Your task is to transcribe all of the data below exactly, omitting the images.

═══ Dataset extract ═══

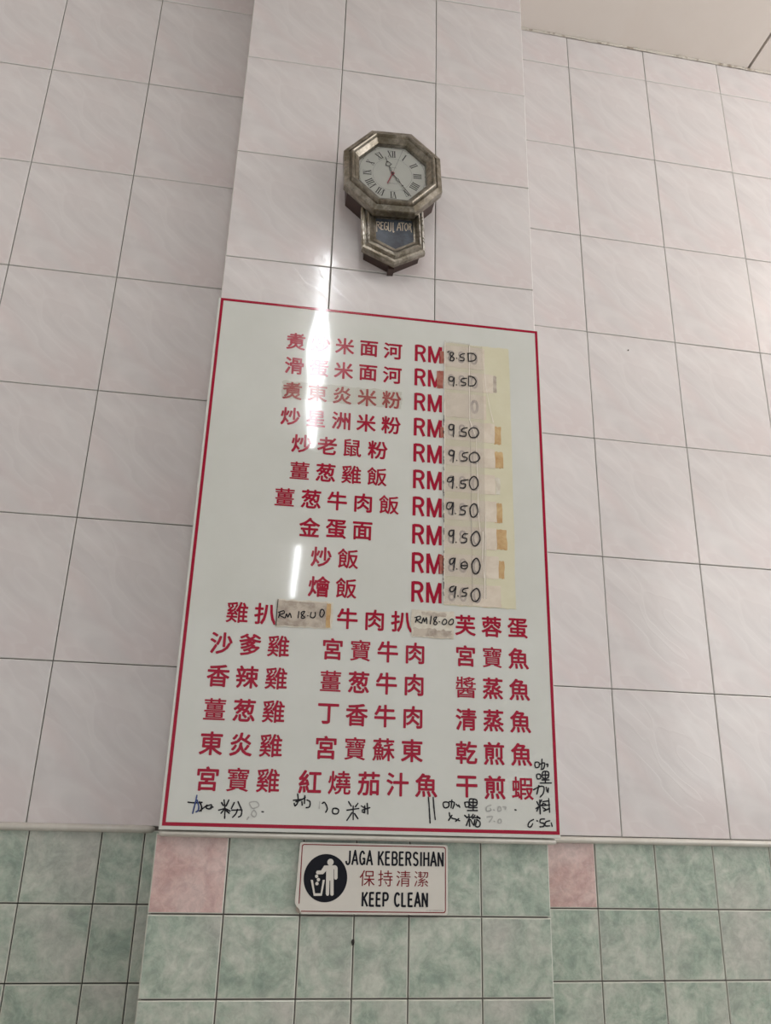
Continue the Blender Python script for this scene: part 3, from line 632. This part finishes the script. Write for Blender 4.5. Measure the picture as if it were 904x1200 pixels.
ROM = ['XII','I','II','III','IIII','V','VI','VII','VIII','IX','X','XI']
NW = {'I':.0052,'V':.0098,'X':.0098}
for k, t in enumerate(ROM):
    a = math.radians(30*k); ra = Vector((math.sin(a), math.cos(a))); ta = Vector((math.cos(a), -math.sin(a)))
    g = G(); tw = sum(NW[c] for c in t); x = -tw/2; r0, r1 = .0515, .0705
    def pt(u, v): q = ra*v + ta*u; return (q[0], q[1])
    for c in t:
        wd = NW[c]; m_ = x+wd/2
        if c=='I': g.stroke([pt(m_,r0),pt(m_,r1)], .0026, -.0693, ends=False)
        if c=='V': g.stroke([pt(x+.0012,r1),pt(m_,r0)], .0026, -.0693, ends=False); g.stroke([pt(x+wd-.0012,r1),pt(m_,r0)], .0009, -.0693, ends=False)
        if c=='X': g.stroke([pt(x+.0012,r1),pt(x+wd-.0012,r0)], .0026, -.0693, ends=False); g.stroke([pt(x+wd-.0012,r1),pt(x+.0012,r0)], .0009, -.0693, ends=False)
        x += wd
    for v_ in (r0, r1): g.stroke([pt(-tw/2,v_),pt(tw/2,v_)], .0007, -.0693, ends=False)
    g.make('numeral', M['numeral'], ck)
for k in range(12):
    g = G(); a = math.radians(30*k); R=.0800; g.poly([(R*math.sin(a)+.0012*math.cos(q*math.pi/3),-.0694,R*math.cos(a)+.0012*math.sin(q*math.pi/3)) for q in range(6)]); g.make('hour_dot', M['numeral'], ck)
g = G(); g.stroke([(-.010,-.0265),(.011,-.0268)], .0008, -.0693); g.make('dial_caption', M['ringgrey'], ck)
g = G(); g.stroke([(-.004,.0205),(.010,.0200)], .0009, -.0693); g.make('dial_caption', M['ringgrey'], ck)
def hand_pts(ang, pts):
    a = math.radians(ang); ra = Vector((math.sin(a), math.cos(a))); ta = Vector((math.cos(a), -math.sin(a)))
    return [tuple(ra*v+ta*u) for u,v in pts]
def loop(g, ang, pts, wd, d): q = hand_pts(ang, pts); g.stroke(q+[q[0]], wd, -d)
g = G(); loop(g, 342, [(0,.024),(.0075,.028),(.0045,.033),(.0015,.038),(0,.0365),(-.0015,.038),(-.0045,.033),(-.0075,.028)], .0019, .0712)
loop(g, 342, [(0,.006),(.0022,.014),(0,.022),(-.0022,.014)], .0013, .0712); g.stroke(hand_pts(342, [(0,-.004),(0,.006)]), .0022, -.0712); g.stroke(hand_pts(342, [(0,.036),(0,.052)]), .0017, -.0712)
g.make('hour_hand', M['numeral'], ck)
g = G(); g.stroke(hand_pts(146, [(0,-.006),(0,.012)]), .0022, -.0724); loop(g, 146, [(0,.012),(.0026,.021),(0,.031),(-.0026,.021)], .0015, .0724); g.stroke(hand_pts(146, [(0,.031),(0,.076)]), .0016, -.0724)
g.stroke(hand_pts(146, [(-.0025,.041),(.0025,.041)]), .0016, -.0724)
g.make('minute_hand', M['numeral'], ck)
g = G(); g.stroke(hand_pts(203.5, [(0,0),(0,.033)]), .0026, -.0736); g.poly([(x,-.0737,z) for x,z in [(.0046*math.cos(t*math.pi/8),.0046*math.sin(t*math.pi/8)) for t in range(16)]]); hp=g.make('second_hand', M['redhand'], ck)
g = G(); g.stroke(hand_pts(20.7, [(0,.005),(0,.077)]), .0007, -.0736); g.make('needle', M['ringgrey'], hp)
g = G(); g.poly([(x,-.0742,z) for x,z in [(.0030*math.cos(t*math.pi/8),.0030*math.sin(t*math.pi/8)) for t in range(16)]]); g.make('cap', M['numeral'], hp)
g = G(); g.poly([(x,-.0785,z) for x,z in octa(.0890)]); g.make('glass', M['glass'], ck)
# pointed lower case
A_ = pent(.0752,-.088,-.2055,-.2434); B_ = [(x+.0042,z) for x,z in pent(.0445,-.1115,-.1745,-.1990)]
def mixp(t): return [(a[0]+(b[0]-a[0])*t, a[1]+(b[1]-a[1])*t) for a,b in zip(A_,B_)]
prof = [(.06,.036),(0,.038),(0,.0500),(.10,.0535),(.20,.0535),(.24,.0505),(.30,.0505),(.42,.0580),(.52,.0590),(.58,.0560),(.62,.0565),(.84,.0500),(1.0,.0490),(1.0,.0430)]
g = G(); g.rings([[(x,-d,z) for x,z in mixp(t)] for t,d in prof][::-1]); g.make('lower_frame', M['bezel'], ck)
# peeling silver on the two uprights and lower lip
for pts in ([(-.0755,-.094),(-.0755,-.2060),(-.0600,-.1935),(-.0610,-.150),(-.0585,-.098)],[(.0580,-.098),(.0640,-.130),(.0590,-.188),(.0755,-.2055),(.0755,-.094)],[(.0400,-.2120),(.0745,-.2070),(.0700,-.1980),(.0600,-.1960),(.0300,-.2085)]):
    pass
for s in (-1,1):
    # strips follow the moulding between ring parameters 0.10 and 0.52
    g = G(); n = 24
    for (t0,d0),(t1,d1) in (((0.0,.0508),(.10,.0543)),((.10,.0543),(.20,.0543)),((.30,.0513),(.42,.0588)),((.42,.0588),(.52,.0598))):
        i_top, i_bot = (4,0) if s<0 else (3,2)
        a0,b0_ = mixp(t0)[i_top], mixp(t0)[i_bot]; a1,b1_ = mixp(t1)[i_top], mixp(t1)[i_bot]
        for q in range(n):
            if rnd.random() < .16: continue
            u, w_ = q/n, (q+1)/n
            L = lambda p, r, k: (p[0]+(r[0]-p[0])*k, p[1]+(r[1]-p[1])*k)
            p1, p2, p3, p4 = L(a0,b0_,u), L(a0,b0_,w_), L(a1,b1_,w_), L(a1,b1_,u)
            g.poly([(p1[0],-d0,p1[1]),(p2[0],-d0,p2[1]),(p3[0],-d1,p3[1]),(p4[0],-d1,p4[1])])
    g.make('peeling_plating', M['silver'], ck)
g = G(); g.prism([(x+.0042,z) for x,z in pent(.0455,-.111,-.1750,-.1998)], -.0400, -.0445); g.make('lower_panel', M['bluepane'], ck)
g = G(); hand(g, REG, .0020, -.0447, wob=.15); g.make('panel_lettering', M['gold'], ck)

═══

▶ **Expected answer**:
Continue the Blender Python script for this scene: part 3, from line 632. This part finishes the script. Write for Blender 4.5. Measure the picture as if it were 904x1200 pixels.
ROM = ['XII','I','II','III','IIII','V','VI','VII','VIII','IX','X','XI']
NW = {'I':.0052,'V':.0098,'X':.0098}
for k, t in enumerate(ROM):
    a = math.radians(30*k); ra = Vector((math.sin(a), math.cos(a))); ta = Vector((math.cos(a), -math.sin(a)))
    g = G(); tw = sum(NW[c] for c in t); x = -tw/2; r0, r1 = .0515, .0705
    def pt(u, v): q = ra*v + ta*u; return (q[0], q[1])
    for c in t:
        wd = NW[c]; m_ = x+wd/2
        if c=='I': g.stroke([pt(m_,r0),pt(m_,r1)], .0026, -.0693, ends=False)
        if c=='V': g.stroke([pt(x+.0012,r1),pt(m_,r0)], .0026, -.0693, ends=False); g.stroke([pt(x+wd-.0012,r1),pt(m_,r0)], .0009, -.0693, ends=False)
        if c=='X': g.stroke([pt(x+.0012,r1),pt(x+wd-.0012,r0)], .0026, -.0693, ends=False); g.stroke([pt(x+wd-.0012,r1),pt(x+.0012,r0)], .0009, -.0693, ends=False)
        x += wd
    for v_ in (r0, r1): g.stroke([pt(-tw/2,v_),pt(tw/2,v_)], .0007, -.0693, ends=False)
    g.make('numeral', M['numeral'], ck)
for k in range(12):
    g = G(); a = math.radians(30*k); R=.0800; g.poly([(R*math.sin(a)+.0012*math.cos(q*math.pi/3),-.0694,R*math.cos(a)+.0012*math.sin(q*math.pi/3)) for q in range(6)]); g.make('hour_dot', M['numeral'], ck)
g = G(); g.stroke([(-.010,-.0265),(.011,-.0268)], .0008, -.0693); g.make('dial_caption', M['ringgrey'], ck)
g = G(); g.stroke([(-.004,.0205),(.010,.0200)], .0009, -.0693); g.make('dial_caption', M['ringgrey'], ck)
def hand_pts(ang, pts):
    a = math.radians(ang); ra = Vector((math.sin(a), math.cos(a))); ta = Vector((math.cos(a), -math.sin(a)))
    return [tuple(ra*v+ta*u) for u,v in pts]
def loop(g, ang, pts, wd, d): q = hand_pts(ang, pts); g.stroke(q+[q[0]], wd, -d)
g = G(); loop(g, 342, [(0,.024),(.0075,.028),(.0045,.033),(.0015,.038),(0,.0365),(-.0015,.038),(-.0045,.033),(-.0075,.028)], .0019, .0712)
loop(g, 342, [(0,.006),(.0022,.014),(0,.022),(-.0022,.014)], .0013, .0712); g.stroke(hand_pts(342, [(0,-.004),(0,.006)]), .0022, -.0712); g.stroke(hand_pts(342, [(0,.036),(0,.052)]), .0017, -.0712)
g.make('hour_hand', M['numeral'], ck)
g = G(); g.stroke(hand_pts(146, [(0,-.006),(0,.012)]), .0022, -.0724); loop(g, 146, [(0,.012),(.0026,.021),(0,.031),(-.0026,.021)], .0015, .0724); g.stroke(hand_pts(146, [(0,.031),(0,.076)]), .0016, -.0724)
g.stroke(hand_pts(146, [(-.0025,.041),(.0025,.041)]), .0016, -.0724)
g.make('minute_hand', M['numeral'], ck)
g = G(); g.stroke(hand_pts(203.5, [(0,0),(0,.033)]), .0026, -.0736); g.poly([(x,-.0737,z) for x,z in [(.0046*math.cos(t*math.pi/8),.0046*math.sin(t*math.pi/8)) for t in range(16)]]); hp=g.make('second_hand', M['redhand'], ck)
g = G(); g.stroke(hand_pts(20.7, [(0,.005),(0,.077)]), .0007, -.0736); g.make('needle', M['ringgrey'], hp)
g = G(); g.poly([(x,-.0742,z) for x,z in [(.0030*math.cos(t*math.pi/8),.0030*math.sin(t*math.pi/8)) for t in range(16)]]); g.make('cap', M['numeral'], hp)
g = G(); g.poly([(x,-.0785,z) for x,z in octa(.0890)]); g.make('glass', M['glass'], ck)
# pointed lower case
A_ = pent(.0752,-.088,-.2055,-.2434); B_ = [(x+.0042,z) for x,z in pent(.0445,-.1115,-.1745,-.1990)]
def mixp(t): return [(a[0]+(b[0]-a[0])*t, a[1]+(b[1]-a[1])*t) for a,b in zip(A_,B_)]
prof = [(.06,.036),(0,.038),(0,.0500),(.10,.0535),(.20,.0535),(.24,.0505),(.30,.0505),(.42,.0580),(.52,.0590),(.58,.0560),(.62,.0565),(.84,.0500),(1.0,.0490),(1.0,.0430)]
g = G(); g.rings([[(x,-d,z) for x,z in mixp(t)] for t,d in prof][::-1]); g.make('lower_frame', M['bezel'], ck)
# peeling silver on the two uprights and lower lip
for pts in ([(-.0755,-.094),(-.0755,-.2060),(-.0600,-.1935),(-.0610,-.150),(-.0585,-.098)],[(.0580,-.098),(.0640,-.130),(.0590,-.188),(.0755,-.2055),(.0755,-.094)],[(.0400,-.2120),(.0745,-.2070),(.0700,-.1980),(.0600,-.1960),(.0300,-.2085)]):
    pass
for s in (-1,1):
    # strips follow the moulding between ring parameters 0.10 and 0.52
    g = G(); n = 24
    for (t0,d0),(t1,d1) in (((0.0,.0508),(.10,.0543)),((.10,.0543),(.20,.0543)),((.30,.0513),(.42,.0588)),((.42,.0588),(.52,.0598))):
        i_top, i_bot = (4,0) if s<0 else (3,2)
        a0,b0_ = mixp(t0)[i_top], mixp(t0)[i_bot]; a1,b1_ = mixp(t1)[i_top], mixp(t1)[i_bot]
        for q in range(n):
            if rnd.random() < .16: continue
            u, w_ = q/n, (q+1)/n
            L = lambda p, r, k: (p[0]+(r[0]-p[0])*k, p[1]+(r[1]-p[1])*k)
            p1, p2, p3, p4 = L(a0,b0_,u), L(a0,b0_,w_), L(a1,b1_,w_), L(a1,b1_,u)
            g.poly([(p1[0],-d0,p1[1]),(p2[0],-d0,p2[1]),(p3[0],-d1,p3[1]),(p4[0],-d1,p4[1])])
    g.make('peeling_plating', M['silver'], ck)
g = G(); g.prism([(x+.0042,z) for x,z in pent(.0455,-.111,-.1750,-.1998)], -.0400, -.0445); g.make('lower_panel', M['bluepane'], ck)
g = G(); hand(g, REG, .0020, -.0447, wob=.15); g.make('panel_lettering', M['gold'], ck)